大量の不用品がある場合には、回収品の容量に応じた「積み放題プラン」を用意している業者を利用するとお得です。たとえばゼロプラスの場合は、平車(1K~1DK程度)で69,800円(作業時間:約1時間)、2トンホロ車(1LDK~2K程度)99,800円(作業時間:約3時間)となっています。
5.よくある質問
Q.介護認定を受けていないと福祉住環境整理はできないのですか?
A.福祉住環境整理は法律で定められてものではありません。介護認定を受けていなくても整理をすることができます。ただし、認定後なら介護サービスの一環として保険適用される場合があるのでケアマネージャーに相談してみましょう。
Q.福祉住環境整理は立ち合いが必要ですか?
A.できるだけ立ち会うほうがいいでしょう。業者によっては事前に作業内容を指示することで、立ち会いが不要な場合もあります。
Q.自分で福祉住環境整理をする場合、不用品はどう処分したらいいでしょう?
A.自治体のゴミ収集に出す方法と、不用品回収業者に処理を依頼する方法があります。自治体のゴミ収集は、大量のゴミには対応していない場合もあるので問い合わせが必要です。
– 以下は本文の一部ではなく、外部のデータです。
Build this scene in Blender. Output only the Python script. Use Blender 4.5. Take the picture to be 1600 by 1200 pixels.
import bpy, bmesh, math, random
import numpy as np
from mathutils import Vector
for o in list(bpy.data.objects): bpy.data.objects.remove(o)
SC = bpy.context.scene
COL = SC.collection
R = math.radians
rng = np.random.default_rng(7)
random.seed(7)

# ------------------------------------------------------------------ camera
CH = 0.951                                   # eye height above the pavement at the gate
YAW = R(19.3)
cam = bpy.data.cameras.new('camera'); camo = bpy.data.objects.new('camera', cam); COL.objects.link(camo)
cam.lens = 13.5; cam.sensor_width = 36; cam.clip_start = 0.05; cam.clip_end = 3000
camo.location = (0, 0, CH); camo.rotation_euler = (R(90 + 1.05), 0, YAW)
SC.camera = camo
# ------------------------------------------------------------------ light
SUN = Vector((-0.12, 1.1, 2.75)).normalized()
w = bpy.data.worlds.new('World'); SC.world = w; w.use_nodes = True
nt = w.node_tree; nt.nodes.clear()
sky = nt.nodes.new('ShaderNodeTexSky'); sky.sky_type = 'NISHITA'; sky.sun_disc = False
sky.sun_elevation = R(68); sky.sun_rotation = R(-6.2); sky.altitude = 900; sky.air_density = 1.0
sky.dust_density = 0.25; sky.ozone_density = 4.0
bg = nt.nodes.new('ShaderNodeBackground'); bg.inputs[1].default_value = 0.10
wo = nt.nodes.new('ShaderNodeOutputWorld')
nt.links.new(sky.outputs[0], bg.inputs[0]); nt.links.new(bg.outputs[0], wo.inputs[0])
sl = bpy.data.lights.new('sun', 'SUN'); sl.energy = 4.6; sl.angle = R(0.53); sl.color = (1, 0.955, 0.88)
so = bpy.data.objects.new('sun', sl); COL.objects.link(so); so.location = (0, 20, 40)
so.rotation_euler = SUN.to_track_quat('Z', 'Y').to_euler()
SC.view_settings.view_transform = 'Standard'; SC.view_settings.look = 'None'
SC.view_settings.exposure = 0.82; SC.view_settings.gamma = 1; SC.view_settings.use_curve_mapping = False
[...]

Q.悪徳業者とのトラブルにはどんなものがありますか?
A.よくあるのは、見積もりは無料といいながら出張費などを請求されたり、貴金属などの盗難、見積もりにはない高額なオプション請求などのトラブルです。おかしいなと思ったら、最寄りの消費生活センターにご相談ください。
Q.業者の作業中に物品や壁・床の破損があった場合は補償されますか?
A.損害賠償保険に入っている業者を選ぶといいでしょう。ゼロプラスなら最高1億円まで補償できます。
まとめ
高齢者が最後まで住み慣れた環境で生活するためには、住環境の整理が必要不可欠です。大量の不用品があり自分で処分仕切れない場合は、福祉住環境整理業者に依頼するなど、プロの力を借りるのもいいでしょう。